Go through the material and write it all out exactly, minus the pictures.

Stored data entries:
+--
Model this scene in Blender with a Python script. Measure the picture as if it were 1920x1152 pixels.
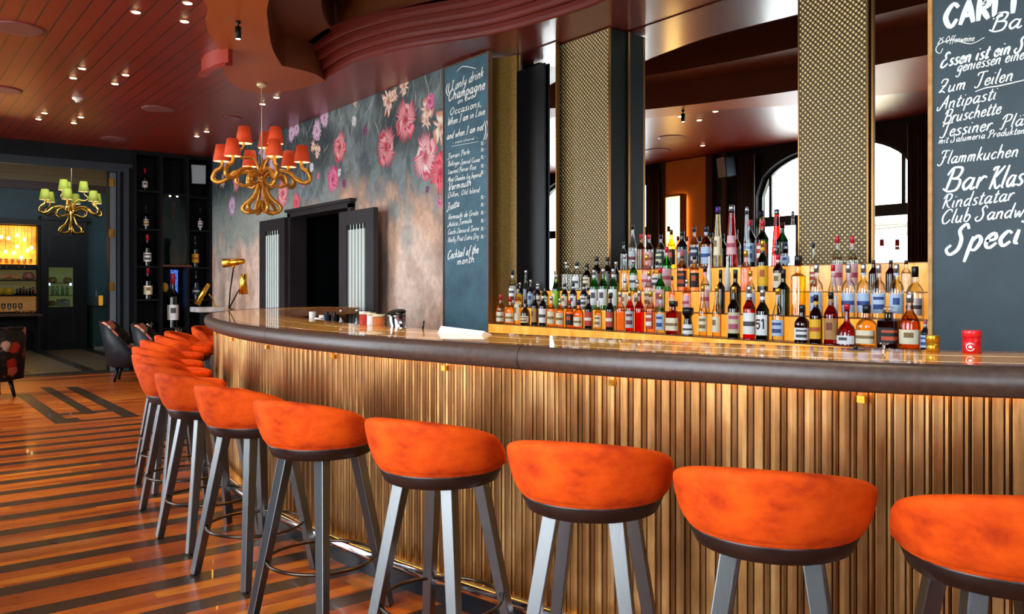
import bpy, bmesh, math, random
import numpy as np
from mathutils import Vector, Matrix
from mathutils.geometry import tessellate_polygon

random.seed(7)
PI = math.pi
SC = bpy.context.scene
COL = SC.collection
for o in list(bpy.data.objects):
    bpy.data.objects.remove(o)

# ------------------------------------------------------------------ camera
YAW = math.radians(37.8)
cam = bpy.data.cameras.new('camera')
cam.sensor_fit = 'HORIZONTAL'
cam.sensor_width = 36.0
cam.lens = 36.0 * 1545 / 1920
cam.shift_y = -36 / 1920
cam.clip_start = 0.05
cam.clip_end = 200
camo = bpy.data.objects.new('camera', cam)
COL.objects.link(camo)
camo.location = (0, 0, 1.40)
camo.rotation_euler = (PI / 2, 0, -YAW)
SC.camera = camo

# ------------------------------------------------------------------ world, exposure
SC.view_settings.view_transform = 'Standard'
SC.view_settings.look = 'None'
SC.view_settings.exposure = 0.34
SC.view_settings.gamma = 1.0
SC.view_settings.use_curve_mapping = False
SC.cycles.use_denoising = True
SC.cycles.max_bounces = 10
SC.cycles.diffuse_bounces = 4
SC.cycles.glossy_bounces = 6
SC.cycles.transmission_bounces = 6
SC.cycles.transparent_max_bounces = 40
SC.cycles.sample_clamp_indirect = 6.0
SC.cycles.caustics_reflective = False
SC.cycles.caustics_refractive = False
world = bpy.data.worlds.new('overcast_sky')
SC.world = world
world.use_nodes = True
wn = world.node_tree.nodes
bg = wn['Background']
bg.inputs[0].default_value = (0.86, 0.93, 1.0, 1)
bg.inputs[1].default_value = 11.0

# daylight portals: they only guide the sampling of the sky through each window of the left wall
def area(name, loc, rot, sx, sy, power, col=(1, 1, 1)):
    l = bpy.data.lights.new(name, 'AREA')
    l.shape = 'RECTANGLE'
    l.size = sx
    l.size_y = sy
    l.energy = power
    l.color = col
    o = bpy.data.objects.new(name, l)
    COL.objects.link(o)
    o.location = loc
    o.rotation_euler = rot
    return o
WIN = [(-3.2, 1), (1.9, 2), (6.97, 3), (12.05, 4)]      # window centres along the left wall
for yc, n in WIN:
    area('window_portal', (-1.06, yc, 1.95), (0, -PI / 2, 0), 3.5, 2.9, 1.0).data.cycles.is_portal = True

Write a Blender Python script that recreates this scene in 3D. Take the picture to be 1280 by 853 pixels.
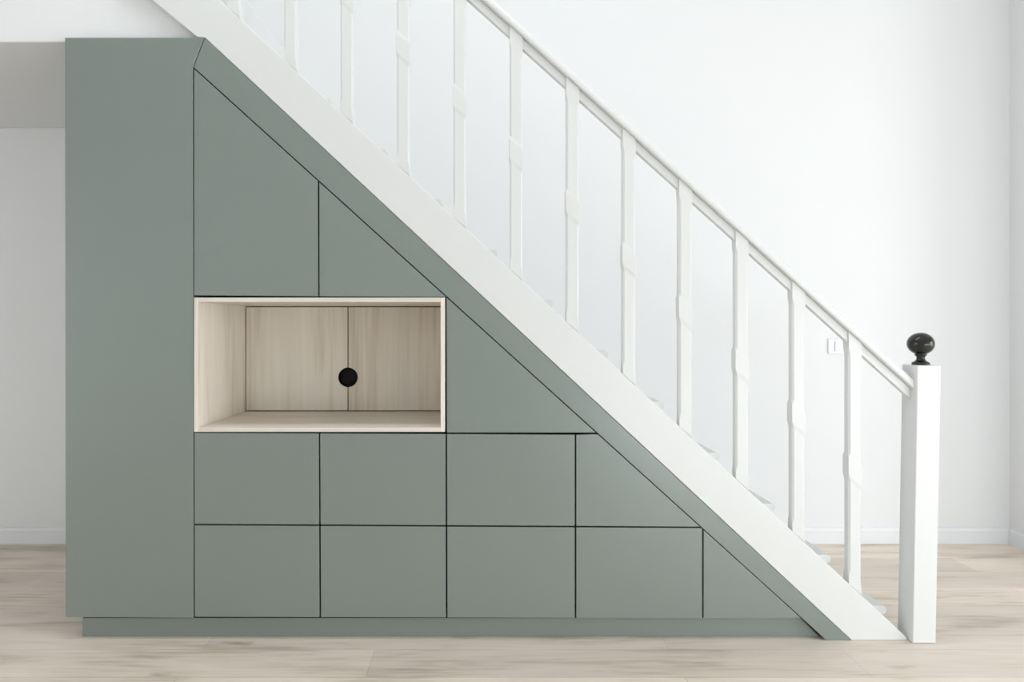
import bpy, bmesh, math, random
from mathutils import Vector

for o in list(bpy.data.objects):
    bpy.data.objects.remove(o, do_unlink=True)
S = bpy.context.scene
C = S.collection
random.seed(7)

# ------------------------------------------------------------------ camera, world, light, exposure
D = 2.45            # camera distance to the cabinet front plane (y = 0)
U = 0.003           # metres per photo pixel on that plane
VX, VY = 606.0, 411.0
CZ = 390 * U        # lens height: floor line of the front plane lies 390 px under the horizon
cam_d = bpy.data.cameras.new('camera')
cam = bpy.data.objects.new('camera', cam_d)
C.objects.link(cam)
cam.location = (0, -D, CZ)
cam.rotation_euler = (math.pi / 2, 0, 0)
cam_d.sensor_fit = 'HORIZONTAL'
cam_d.sensor_width = 36.0
cam_d.lens = 36.0 * D / (1280 * U)
cam_d.shift_x = (640 - VX) / 1280
cam_d.shift_y = -(426.5 - VY) / 1280
cam_d.clip_start = 0.05
S.camera = cam

w = bpy.data.worlds.new('world')
S.world = w
w.use_nodes = True
w.node_tree.nodes['Background'].inputs[0].default_value = (0.93, 0.96, 1.0, 1)
w.node_tree.nodes['Background'].inputs[1].default_value = 0.8

def area(name, loc, rot, sx, sy, power, col):
    l = bpy.data.lights.new(name, 'AREA')
    l.shape = 'RECTANGLE'; l.size = sx; l.size_y = sy; l.energy = power; l.color = col
    o = bpy.data.objects.new(name, l); C.objects.link(o)
    o.location = loc; o.rotation_euler = rot
    return o
XR, XL, YB, YF, ZC = 2.863, -4.4, 1.115, -3.5, 4.1      # room extents (XR: the wall corner seen at the right)
XE, YR = 5.4, 0.6                                       # far end of the open room to the right; its set-forward back wall
WR = (-3.4, -1.0, 0.05, 2.4)                             # glazed wall at the far right end: y0, y1, z0, z1
WF = (1.3, 4.6, 0.05, 1.05)                             # unseen window behind the camera, kept low to brighten the lower right fronts: x0, x1, z0, z1
WL = (-3.2, -0.8, 0.05, 2.1)                            # unseen opening added in the left wall for fill light: y0, y1, z0, z1
DAY = (0.93, 0.97, 1.0)
def daylight(name, win, side, power, DAY=DAY):
    a0, a1, z0, z1 = win
    if side == 'L': area(name, (XL - 0.24, (a0+a1)/2, (z0+z1)/2), (0, -math.pi/2, 0), z1-z0, a1-a0, power, DAY)
    elif side == 'X': area(name, (XE + 0.24, (a0+a1)/2, (z0+z1)/2), (0, math.pi/2, 0), z1-z0, a1-a0, power, DAY)
    else: area(name, ((a0+a1)/2, YF - 0.24, (z0+z1)/2), (math.pi/2, 0, 0), a1-a0, z1-z0, power, DAY)
daylight('daylight_right', WR, 'X', 138)
daylight('low_front_fill', WF, 'Y', 80, (0.88, 0.95, 1.0))  # added low light that lifts the lower right fronts
daylight('left_fill', WL, 'L', 46.8)  # fill added to brighten the wall left of the cabinet
area('overhead_fill', (0.8, -2.4, ZC - 0.03), (0, 0, 0), 1.6, 1.6, 7, DAY)  # added overhead fill for the front of the room, no real fixture
area('floor_fill', (-0.6, -0.55, ZC - 0.03), (0, 0, 0), 3.0, 0.4, 32, DAY)  # fill added above the cabinet front to brighten the floor strip, no real opening

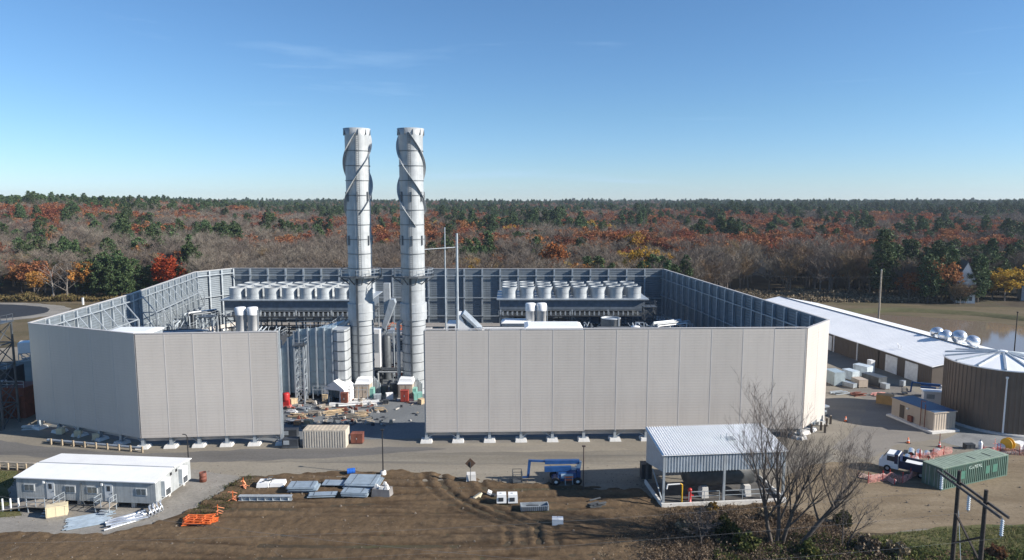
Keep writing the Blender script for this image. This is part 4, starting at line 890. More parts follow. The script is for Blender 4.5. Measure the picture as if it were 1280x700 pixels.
+--
FINISHED EXERCISE
Model this scene in Blender with a Python script. Measure the picture as if it were 1920x1152 pixels.
import bpy, bmesh, math, random
import numpy as np
from mathutils import Vector, Matrix
from mathutils.geometry import tessellate_polygon

random.seed(7)
PI = math.pi
SC = bpy.context.scene
COL = SC.collection
for o in list(bpy.data.objects):
    bpy.data.objects.remove(o)

# ------------------------------------------------------------------ camera
YAW = math.radians(37.8)
cam = bpy.data.cameras.new('camera')
cam.sensor_fit = 'HORIZONTAL'
cam.sensor_width = 36.0
cam.lens = 36.0 * 1545 / 1920
cam.shift_y = -36 / 1920
cam.clip_start = 0.05
cam.clip_end = 200
camo = bpy.data.objects.new('camera', cam)
COL.objects.link(camo)
camo.location = (0, 0, 1.40)
camo.rotation_euler = (PI / 2, 0, -YAW)
SC.camera = camo

# ------------------------------------------------------------------ world, exposure
SC.view_settings.view_transform = 'Standard'
SC.view_settings.look = 'None'
SC.view_settings.exposure = 0.34
SC.view_settings.gamma = 1.0
SC.view_settings.use_curve_mapping = False
SC.cycles.use_denoising = True
SC.cycles.max_bounces = 10
SC.cycles.diffuse_bounces = 4
SC.cycles.glossy_bounces = 6
SC.cycles.transmission_bounces = 6
SC.cycles.transparent_max_bounces = 40
SC.cycles.sample_clamp_indirect = 6.0
SC.cycles.caustics_reflective = False
SC.cycles.caustics_refractive = False
world = bpy.data.worlds.new('overcast_sky')
SC.world = world
world.use_nodes = True
wn = world.node_tree.nodes
bg = wn['Background']
bg.inputs[0].default_value = (0.86, 0.93, 1.0, 1)
bg.inputs[1].default_value = 11.0

# daylight portals: they only guide the sampling of the sky through each window of the left wall
def area(name, loc, rot, sx, sy, power, col=(1, 1, 1)):
    l = bpy.data.lights.new(name, 'AREA')
    l.shape = 'RECTANGLE'
    l.size = sx
    l.size_y = sy
    l.energy = power
    l.color = col
    o = bpy.data.objects.new(name, l)
    COL.objects.link(o)
    o.location = loc
    o.rotation_euler = rot
    return o
WIN = [(-3.2, 1), (1.9, 2), (6.97, 3), (12.05, 4)]      # window centres along the left wall
for yc, n in WIN:
    area('window_portal', (-1.06, yc, 1.95), (0, -PI / 2, 0), 3.5, 2.9, 1.0).data.cycles.is_portal = True

Write a Blender Python script that recreates this scene in 3D. Take the picture to be 1280 by 853 pixels.
import bpy, bmesh, math, random
from mathutils import Vector

for o in list(bpy.data.objects):
    bpy.data.objects.remove(o, do_unlink=True)
S = bpy.context.scene
C = S.collection
random.seed(7)

# ------------------------------------------------------------------ camera, world, light, exposure
D = 2.45            # camera distance to the cabinet front plane (y = 0)
U = 0.003           # metres per photo pixel on that plane
VX, VY = 606.0, 411.0
CZ = 390 * U        # lens height: floor line of the front plane lies 390 px under the horizon
cam_d = bpy.data.cameras.new('camera')
cam = bpy.data.objects.new('camera', cam_d)
C.objects.link(cam)
cam.location = (0, -D, CZ)
cam.rotation_euler = (math.pi / 2, 0, 0)
cam_d.sensor_fit = 'HORIZONTAL'
cam_d.sensor_width = 36.0
cam_d.lens = 36.0 * D / (1280 * U)
cam_d.shift_x = (640 - VX) / 1280
cam_d.shift_y = -(426.5 - VY) / 1280
cam_d.clip_start = 0.05
S.camera = cam

w = bpy.data.worlds.new('world')
S.world = w
w.use_nodes = True
w.node_tree.nodes['Background'].inputs[0].default_value = (0.93, 0.96, 1.0, 1)
w.node_tree.nodes['Background'].inputs[1].default_value = 0.8

def area(name, loc, rot, sx, sy, power, col):
    l = bpy.data.lights.new(name, 'AREA')
    l.shape = 'RECTANGLE'; l.size = sx; l.size_y = sy; l.energy = power; l.color = col
    o = bpy.data.objects.new(name, l); C.objects.link(o)
    o.location = loc; o.rotation_euler = rot
    return o
XR, XL, YB, YF, ZC = 2.863, -4.4, 1.115, -3.5, 4.1      # room extents (XR: the wall corner seen at the right)
XE, YR = 5.4, 0.6                                       # far end of the open room to the right; its set-forward back wall
WR = (-3.4, -1.0, 0.05, 2.4)                             # glazed wall at the far right end: y0, y1, z0, z1
WF = (1.3, 4.6, 0.05, 1.05)                             # unseen window behind the camera, kept low to brighten the lower right fronts: x0, x1, z0, z1
WL = (-3.2, -0.8, 0.05, 2.1)                            # unseen opening added in the left wall for fill light: y0, y1, z0, z1
DAY = (0.93, 0.97, 1.0)
def daylight(name, win, side, power, DAY=DAY):
    a0, a1, z0, z1 = win
    if side == 'L': area(name, (XL - 0.24, (a0+a1)/2, (z0+z1)/2), (0, -math.pi/2, 0), z1-z0, a1-a0, power, DAY)
    elif side == 'X': area(name, (XE + 0.24, (a0+a1)/2, (z0+z1)/2), (0, math.pi/2, 0), z1-z0, a1-a0, power, DAY)
    else: area(name, ((a0+a1)/2, YF - 0.24, (z0+z1)/2), (math.pi/2, 0, 0), a1-a0, z1-z0, power, DAY)
daylight('daylight_right', WR, 'X', 138)
daylight('low_front_fill', WF, 'Y', 80, (0.88, 0.95, 1.0))  # added low light that lifts the lower right fronts
daylight('left_fill', WL, 'L', 46.8)  # fill added to brighten the wall left of the cabinet
area('overhead_fill', (0.8, -2.4, ZC - 0.03), (0, 0, 0), 1.6, 1.6, 7, DAY)  # added overhead fill for the front of the room, no real fixture
area('floor_fill', (-0.6, -0.55, ZC - 0.03), (0, 0, 0), 3.0, 0.4, 32, DAY)  # fill added above the cabinet front to brighten the floor strip, no real opening

Keep writing the Blender script for this image. This is part 4, starting at line 890. More parts follow. The script is for Blender 4.5. Measure the picture as if it were 1280x700 pixels.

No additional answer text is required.